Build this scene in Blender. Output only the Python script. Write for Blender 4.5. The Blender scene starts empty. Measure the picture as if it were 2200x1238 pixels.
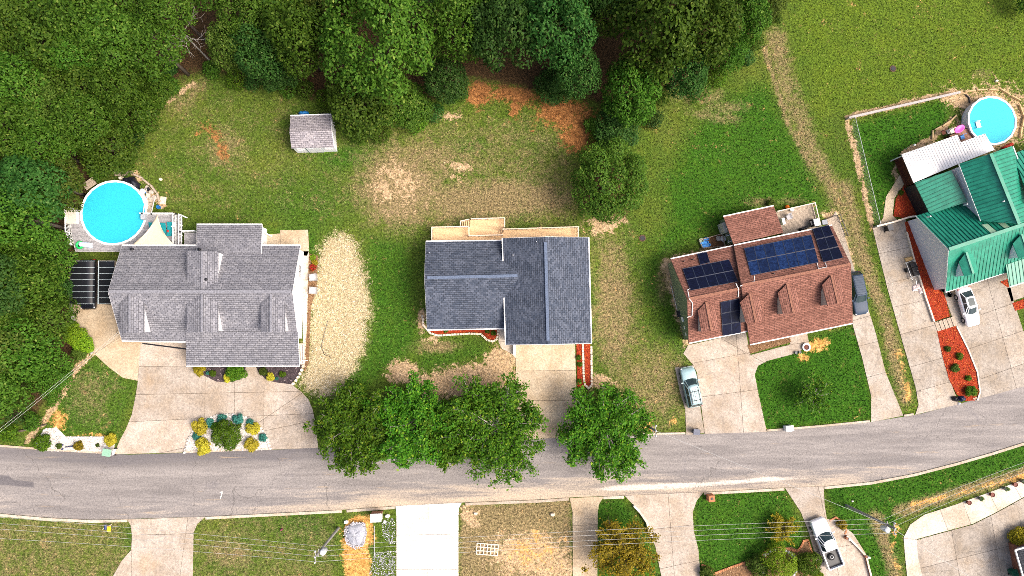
import bpy, bmesh, math, random
import numpy as np
from mathutils import Vector, Matrix, Quaternion
random.seed(7); rng = np.random.default_rng(7)
scene = bpy.context.scene
COL = scene.collection
R = math.radians

# ------------------------------------------------------------------ camera, sky, sun, exposure
IMG_W, IMG_H, FOC, CAM_H = 2200, 1238, 1467.0, 82.0
NADIR = (1058.0, 725.0)                       # where the plumb line under the drone meets the picture
_d = Vector((NADIR[0] - IMG_W / 2, IMG_H / 2 - NADIR[1], -FOC)).normalized()
CAM_Q = _d.rotation_difference(Vector((0, 0, -1)))
cam = bpy.data.cameras.new('camera'); cam.sensor_width = 36; cam.lens = 36 * FOC / IMG_W
cam.clip_start = 1; cam.clip_end = 2000
cam_o = bpy.data.objects.new('camera', cam); COL.objects.link(cam_o)
cam_o.location = (0, 0, CAM_H); cam_o.rotation_mode = 'QUATERNION'; cam_o.rotation_quaternion = CAM_Q
scene.camera = cam_o
SUN_EL, SUN_AZ = R(52), R(108)                # azimuth clockwise from north: light from the east-south-east
world = bpy.data.worlds.new('World'); scene.world = world; world.use_nodes = True
_nt = world.node_tree; _bg = _nt.nodes['Background']
_sky = _nt.nodes.new('ShaderNodeTexSky'); _sky.sky_type = 'NISHITA'; _sky.sun_disc = False
_sky.sun_elevation = SUN_EL; _sky.sun_rotation = SUN_AZ; _sky.air_density = .7; _sky.dust_density = 8.0; _sky.ozone_density = 1.0
_nt.links.new(_sky.outputs[0], _bg.inputs[0]); _bg.inputs[1].default_value = 0.15
sun = bpy.data.lights.new('sun', 'SUN'); sun.energy = 1.15; sun.angle = R(26); sun.color = (1, .95, .87)
sun_o = bpy.data.objects.new('sun', sun); COL.objects.link(sun_o)
_sd = Vector((math.sin(SUN_AZ) * math.cos(SUN_EL), math.cos(SUN_AZ) * math.cos(SUN_EL), math.sin(SUN_EL)))
sun_o.rotation_mode = 'QUATERNION'; sun_o.rotation_quaternion = _sd.to_track_quat('Z', 'Y'); sun_o.location = _sd * 90
scene.view_settings.view_transform = 'Standard'; scene.view_settings.look = 'None'
scene.view_settings.exposure = 0.98; scene.view_settings.gamma = 1
scene.render.engine = 'CYCLES'; scene.cycles.max_bounces = 6; scene.cycles.use_denoising = False; scene.cycles.pixel_filter_type = 'BLACKMAN_HARRIS'; scene.cycles.filter_width = 0.85

# ------------------------------------------------------------------ survey: picture pixel + height -> place
def P(px, py, z=0.0):
    r = CAM_Q @ Vector((px - IMG_W / 2, IMG_H / 2 - py, -FOC)); t = (z - CAM_H) / r.z
    return Vector((r.x * t, r.y * t, z))
def on_plane(px, py, pl):
    r = CAM_Q @ Vector((px - IMG_W / 2, IMG_H / 2 - py, -FOC)); o = Vector((0, 0, CAM_H))
    t = (pl[0] - o).dot(pl[1]) / r.dot(pl[1]); return o + r * t
def plane(a, b, c):
    n = (b - a).cross(c - a).normalized()
    return (a, n if n.z > 0 else -n)
_Rm = np.array(CAM_Q.to_matrix())
def to_px(x, y, z=0.0):
    d = np.stack([x, y, np.full_like(x, 0) + z - CAM_H], -1) @ _Rm
    return IMG_W / 2 - FOC * d[..., 0] / d[..., 2], IMG_H / 2 + FOC * d[..., 1] / d[..., 2]
def pp(pts, z=0.0): return [P(a, b, z) for a, b in pts]

# ------------------------------------------------------------------ materials
MATS = {}
def nodes_of(name):
    m = bpy.data.materials.new(name); m.use_nodes = True; nt = m.node_tree
    return m, nt, nt.nodes['Principled BSDF'], (lambda t, **k: _mk(nt, t, **k))
def _mk(nt, t, **k):
    n = nt.nodes.new(t)
    for a, b in k.items(): setattr(n, a, b)
    return n
def mixc(nt, fac, a, b, mode='MIX'):
    n = nt.nodes.new('ShaderNodeMix'); n.data_type = 'RGBA'; n.blend_type = mode; n.clamp_factor = True
    for sock, v in ((n.inputs[0], fac), (n.inputs[6], a), (n.inputs[7], b)):
        if hasattr(v, 'is_output'): nt.links.new(v, sock)
        elif isinstance(v, (int, float)): sock.default_value = v if sock.type == 'VALUE' else (v, v, v, 1)
        else: sock.default_value = (*v, 1)
    return n.outputs[2]
def math_(nt, op, a, b=None, c=None, clamp=False):
    n = nt.nodes.new('ShaderNodeMath'); n.operation = op; n.use_clamp = clamp
    for i, v in enumerate((a, b, c)):
        if v is None: continue
        if hasattr(v, 'is_output'): nt.links.new(v, n.inputs[i])
        else: n.inputs[i].default_value = v
    return n.outputs[0]
def noise(nt, scale, detail=4, rough=.55, vec=None, dist=0):
    n = nt.nodes.new('ShaderNodeTexNoise'); n.inputs['Scale'].default_value = scale
    n.inputs['Detail'].default_value = detail; n.inputs['Roughness'].default_value = rough; n.inputs['Distortion'].default_value = dist
    if vec is not None: nt.links.new(vec, n.inputs['Vector'])
    return n.outputs['Fac']
def ramp(nt, v, lo, hi, a=0.0, b=1.0):
    n = nt.nodes.new('ShaderNodeMapRange'); n.interpolation_type = 'SMOOTHSTEP'
    nt.links.new(v, n.inputs[0]); n.inputs[1].default_value = lo; n.inputs[2].default_value = hi
    n.inputs[3].default_value = a; n.inputs[4].default_value = b
    return n.outputs[0]
def bump(nt, bs, h, strength, dist=.02):
    n = nt.nodes.new('ShaderNodeBump'); n.inputs['Strength'].default_value = strength; n.inputs['Distance'].default_value = dist
    nt.links.new(h, n.inputs['Height']); nt.links.new(n.outputs[0], bs.inputs['Normal'])
def geo_pos(nt): return nt.nodes.new('ShaderNodeNewGeometry').outputs['Position']
def obj_rand(nt): return nt.nodes.new('ShaderNodeObjectInfo').outputs['Random']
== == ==
*What to work on*. Repeat the material verbatim. Do not carry over any picture.

*In response*.
Build this scene in Blender. Output only the Python script. Write for Blender 4.5. The Blender scene starts empty. Measure the picture as if it were 2200x1238 pixels.
import bpy, bmesh, math, random
import numpy as np
from mathutils import Vector, Matrix, Quaternion
random.seed(7); rng = np.random.default_rng(7)
scene = bpy.context.scene
COL = scene.collection
R = math.radians

# ------------------------------------------------------------------ camera, sky, sun, exposure
IMG_W, IMG_H, FOC, CAM_H = 2200, 1238, 1467.0, 82.0
NADIR = (1058.0, 725.0)                       # where the plumb line under the drone meets the picture
_d = Vector((NADIR[0] - IMG_W / 2, IMG_H / 2 - NADIR[1], -FOC)).normalized()
CAM_Q = _d.rotation_difference(Vector((0, 0, -1)))
cam = bpy.data.cameras.new('camera'); cam.sensor_width = 36; cam.lens = 36 * FOC / IMG_W
cam.clip_start = 1; cam.clip_end = 2000
cam_o = bpy.data.objects.new('camera', cam); COL.objects.link(cam_o)
cam_o.location = (0, 0, CAM_H); cam_o.rotation_mode = 'QUATERNION'; cam_o.rotation_quaternion = CAM_Q
scene.camera = cam_o
SUN_EL, SUN_AZ = R(52), R(108)                # azimuth clockwise from north: light from the east-south-east
world = bpy.data.worlds.new('World'); scene.world = world; world.use_nodes = True
_nt = world.node_tree; _bg = _nt.nodes['Background']
_sky = _nt.nodes.new('ShaderNodeTexSky'); _sky.sky_type = 'NISHITA'; _sky.sun_disc = False
_sky.sun_elevation = SUN_EL; _sky.sun_rotation = SUN_AZ; _sky.air_density = .7; _sky.dust_density = 8.0; _sky.ozone_density = 1.0
_nt.links.new(_sky.outputs[0], _bg.inputs[0]); _bg.inputs[1].default_value = 0.15
sun = bpy.data.lights.new('sun', 'SUN'); sun.energy = 1.15; sun.angle = R(26); sun.color = (1, .95, .87)
sun_o = bpy.data.objects.new('sun', sun); COL.objects.link(sun_o)
_sd = Vector((math.sin(SUN_AZ) * math.cos(SUN_EL), math.cos(SUN_AZ) * math.cos(SUN_EL), math.sin(SUN_EL)))
sun_o.rotation_mode = 'QUATERNION'; sun_o.rotation_quaternion = _sd.to_track_quat('Z', 'Y'); sun_o.location = _sd * 90
scene.view_settings.view_transform = 'Standard'; scene.view_settings.look = 'None'
scene.view_settings.exposure = 0.98; scene.view_settings.gamma = 1
scene.render.engine = 'CYCLES'; scene.cycles.max_bounces = 6; scene.cycles.use_denoising = False; scene.cycles.pixel_filter_type = 'BLACKMAN_HARRIS'; scene.cycles.filter_width = 0.85

# ------------------------------------------------------------------ survey: picture pixel + height -> place
def P(px, py, z=0.0):
    r = CAM_Q @ Vector((px - IMG_W / 2, IMG_H / 2 - py, -FOC)); t = (z - CAM_H) / r.z
    return Vector((r.x * t, r.y * t, z))
def on_plane(px, py, pl):
    r = CAM_Q @ Vector((px - IMG_W / 2, IMG_H / 2 - py, -FOC)); o = Vector((0, 0, CAM_H))
    t = (pl[0] - o).dot(pl[1]) / r.dot(pl[1]); return o + r * t
def plane(a, b, c):
    n = (b - a).cross(c - a).normalized()
    return (a, n if n.z > 0 else -n)
_Rm = np.array(CAM_Q.to_matrix())
def to_px(x, y, z=0.0):
    d = np.stack([x, y, np.full_like(x, 0) + z - CAM_H], -1) @ _Rm
    return IMG_W / 2 - FOC * d[..., 0] / d[..., 2], IMG_H / 2 + FOC * d[..., 1] / d[..., 2]
def pp(pts, z=0.0): return [P(a, b, z) for a, b in pts]

# ------------------------------------------------------------------ materials
MATS = {}
def nodes_of(name):
    m = bpy.data.materials.new(name); m.use_nodes = True; nt = m.node_tree
    return m, nt, nt.nodes['Principled BSDF'], (lambda t, **k: _mk(nt, t, **k))
def _mk(nt, t, **k):
    n = nt.nodes.new(t)
    for a, b in k.items(): setattr(n, a, b)
    return n
def mixc(nt, fac, a, b, mode='MIX'):
    n = nt.nodes.new('ShaderNodeMix'); n.data_type = 'RGBA'; n.blend_type = mode; n.clamp_factor = True
    for sock, v in ((n.inputs[0], fac), (n.inputs[6], a), (n.inputs[7], b)):
        if hasattr(v, 'is_output'): nt.links.new(v, sock)
        elif isinstance(v, (int, float)): sock.default_value = v if sock.type == 'VALUE' else (v, v, v, 1)
        else: sock.default_value = (*v, 1)
    return n.outputs[2]
def math_(nt, op, a, b=None, c=None, clamp=False):
    n = nt.nodes.new('ShaderNodeMath'); n.operation = op; n.use_clamp = clamp
    for i, v in enumerate((a, b, c)):
        if v is None: continue
        if hasattr(v, 'is_output'): nt.links.new(v, n.inputs[i])
        else: n.inputs[i].default_value = v
    return n.outputs[0]
def noise(nt, scale, detail=4, rough=.55, vec=None, dist=0):
    n = nt.nodes.new('ShaderNodeTexNoise'); n.inputs['Scale'].default_value = scale
    n.inputs['Detail'].default_value = detail; n.inputs['Roughness'].default_value = rough; n.inputs['Distortion'].default_value = dist
    if vec is not None: nt.links.new(vec, n.inputs['Vector'])
    return n.outputs['Fac']
def ramp(nt, v, lo, hi, a=0.0, b=1.0):
    n = nt.nodes.new('ShaderNodeMapRange'); n.interpolation_type = 'SMOOTHSTEP'
    nt.links.new(v, n.inputs[0]); n.inputs[1].default_value = lo; n.inputs[2].default_value = hi
    n.inputs[3].default_value = a; n.inputs[4].default_value = b
    return n.outputs[0]
def bump(nt, bs, h, strength, dist=.02):
    n = nt.nodes.new('ShaderNodeBump'); n.inputs['Strength'].default_value = strength; n.inputs['Distance'].default_value = dist
    nt.links.new(h, n.inputs['Height']); nt.links.new(n.outputs[0], bs.inputs['Normal'])
def geo_pos(nt): return nt.nodes.new('ShaderNodeNewGeometry').outputs['Position']
def obj_rand(nt): return nt.nodes.new('ShaderNodeObjectInfo').outputs['Random']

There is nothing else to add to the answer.